The bladders are modeled as short cylinders (with M3D4R elements) or spheres (with SAX1 elements) with a radius of 1.0 m and a wall thickness of 0.05 m. Ogden hyperelasticity (N=3) with material coefficients calibrated by Abaqus from experimental stress-strain data is used for the rubber constitutive equation. The fluid in the bladders is modeled as fluid cavities. The fluid cavity's reference node must lie on the symmetry plane or the symmetry axis, respectively. The normals to the element-based surface must point into the fluid cavity to obtain the correct cavity volume. The ambient pressure is assumed to be 50.0 kPa, and the fluid is prepressurized to a gauge (additional) pressure of 8.2736 kPa. Static equilibrium requires that the rubber bladders also be subjected to a uniform initial stress of 165.972 kPa along the circumferential direction in the M3D4R elements and a uniform in-plane initial stress of 82.736 kPa in the spheres.

The transfer of fluid is modeled by using a fluid exchange definition and specifying the bulk viscosity for the fluid exchange property. The viscous coefficient, CV, and the hydrodynamic resistance coefficient, CH, are chosen to be 10000.0 and 100.0, respectively. These resistance coefficients determine the mass flow rate at any time instant as a function of the pressure differential between the two bladders.

Results and discussion

The bladder systems are impacted by a rigid body at a constant downward velocity of 4.0 m/s. The total time of the event is 0.64 sec. Figure 1 gives the initial configuration of the three-dimensional model. Figure 2 shows the final deformed shape of the cylindrical rubber bladders. Figure 3 gives the initial configuration of the axisymmetric model. Figure 4 shows the final deformed shape of the spherical rubber bladders. The fluid pressures inside the two containers are plotted in Figure 5 and Figure 6. The pressures in the two bladders are almost the same, owing to the fluid link, which drives the flow of fluid if there is any pressure differential between the two bladders.
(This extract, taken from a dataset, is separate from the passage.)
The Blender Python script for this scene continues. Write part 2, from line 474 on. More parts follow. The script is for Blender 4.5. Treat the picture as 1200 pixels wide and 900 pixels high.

The pressure in the cylinders rises more than the pressure in the spheres as the relative volume change in the spheres is less than in the cylinders. The pressure in the cylinders and the spheres shows oscillations that are caused by the stiffness associated with flattening of the spheres.

Figures

Figure 1. Initial (undeformed) configuration for the 3D case.

Figure 2. Undeformed rubber bladders on left and deformed rubber bladders on right. The bladders are modeled with M3D4R elements.

Figure 3. Initial (undeformed) configuration for the axisymmetric case.

Figure 4. Undeformed rubber bladders on left and deformed rubber bladders on right. The bladders are modeled with SAX1 elements.

Figure 5. Fluid pressures in the two cylindrical rubber bladders.

Figure 6. Fluid pressures in the two spherical rubber bladders.